授業の視点と立脚点

今日は習熟度別クラス編成作業。非常勤講師の参加は任意という案内だったので、初参加しました。習熟度別編成は、英語力の養成はもちろんのこと、生徒個々の動機付け、内部推薦への対応など制度そのものは様々な課題を孕んではいるものの、今回の作業を見る限りではとても良心的な取り組みをしていると感じた。自分の担当クラスなどは一応わかってはいるが、新学期のお楽しみということで。
ELEC同友会のワークショップ、語研の春期講習会とも、準備完了。同友会の方は持ち時間が45分しかないので、参加者に実際に考えてもらうquestionを絞りに絞った。異なるQだが問われていることはほぼ一貫していると思う。最後に10分程度語りたい。
語研の講習会は27日分は定員50名に達して既に締め切られたとのこと。こちらは80分で「高校生にふさわしいライティングの地平」を見渡すので相当に忙しいですよ。私の前の田尻先生の発表に感動の余り目がウルウルしていたら、資料のどこをやっているのかわからなくなっちゃうから気をつけて下さい。
高校段階でこれだけのことができますよということを示すことも狙ってはいるが、それよりも、巷のライティング指導で主流であったり、効果的だと言われている指導法を取り入れる際に、ここに気をつけないと失敗しますよ、ということを示したい。
『英語教育』4月号(大修館書店)を読む。今月の特集は「指導の基礎・基本に立ち返ろう」。新年度ですから、まあ妥当なトピックでしょうね。
卯城祐司氏(筑波大学)による「教案作成の基礎・基本」は手堅い印象。それでも気になるところが。p.13で、

  • 「言語理解のプロセスの意識化」は、教える生徒にとっての未習事項そして苦手な既習事項を把握し、つまずく箇所を予測することである。これが意外と難しい、何故なら、われわれ英語教師は、教科書で扱う英文であれば、おそらくほぼ無意識に処理することができるからである。」

というのだが、本当だろうか?
高校段階の素材を扱う場合には、無意識に処理して、自分では理解しているつもりで、読み間違えている場合がことのほか多いのではないだろうか?また、ここでいう「理解のプロセス」は暗黙のうちに、listeningやreadingの活動を想定していないだろうか?卯城氏は、私が今最も注目している大学人の一人である。語研の講習会では27日の1コマ目を担当されるので、じっくりと話をしてみたいのが、そのチャンスはあるだろうか?
同4月号からは、「授業のここにフォーカス」というELEC同友会による授業の紹介とポイント解説の連載開始。第1回は、本多敏幸先生の授業を関典明先生が解説するもの。どのくらいの反響があるだろうか?ビデオで1回の授業を通して見て、それについて講評する、というスタイルを同友会は貫いてきたのだが、授業の目的に応じて使い分けるべきではないかと最近は強く感じる。いいとこ取りでパッチワークになったビデオを見ても得るところはないが、50分通して見たとしても「視点」がなければそれほど多くを得ることはできない。この点に関しては、昨年の『語研ジャーナル第4号』で、2004年度研究大会公開授業の学生の部の講評で河村和也氏が書いていることが的を射ていると思う。該当部分のみ引用。

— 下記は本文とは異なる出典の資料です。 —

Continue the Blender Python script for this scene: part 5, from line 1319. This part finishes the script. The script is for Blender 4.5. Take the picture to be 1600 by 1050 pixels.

  • 「ビデオを視聴しながらの解説では、必要に応じて映像を止め、特に学生が見落としがちな点については丁寧に解説しておられた。また、授業は1回きりのものではなく、年度当初から積み上げてきた教員と生徒の人間関係の上に成り立っているものであることを力説された点は印象的であった。教員志望の学生諸君の中には、実際の授業を見学したいという要望が数多くあるようだが、たった1つの授業をただ眺めているだけでは学ぶところはないと言ってもよい。大切なのは授業の見方である。」

「ライティング」という科目の指導を考えた場合に、oral introductionやoral interactionでの言語材料の導入が本当に最終的なproductの向上に効果的であるか、残念ながらよくわかっていない。ライティング力を伸ばすにはライティングを教えることが有効である、そのためには「良いライティングとはどういうものであるか」を教える必要がある。では「良いライティング」とはどういうものなのか?今回の語研の春期講習会では、視点を提供するとともに、立脚点を確かめてみたい。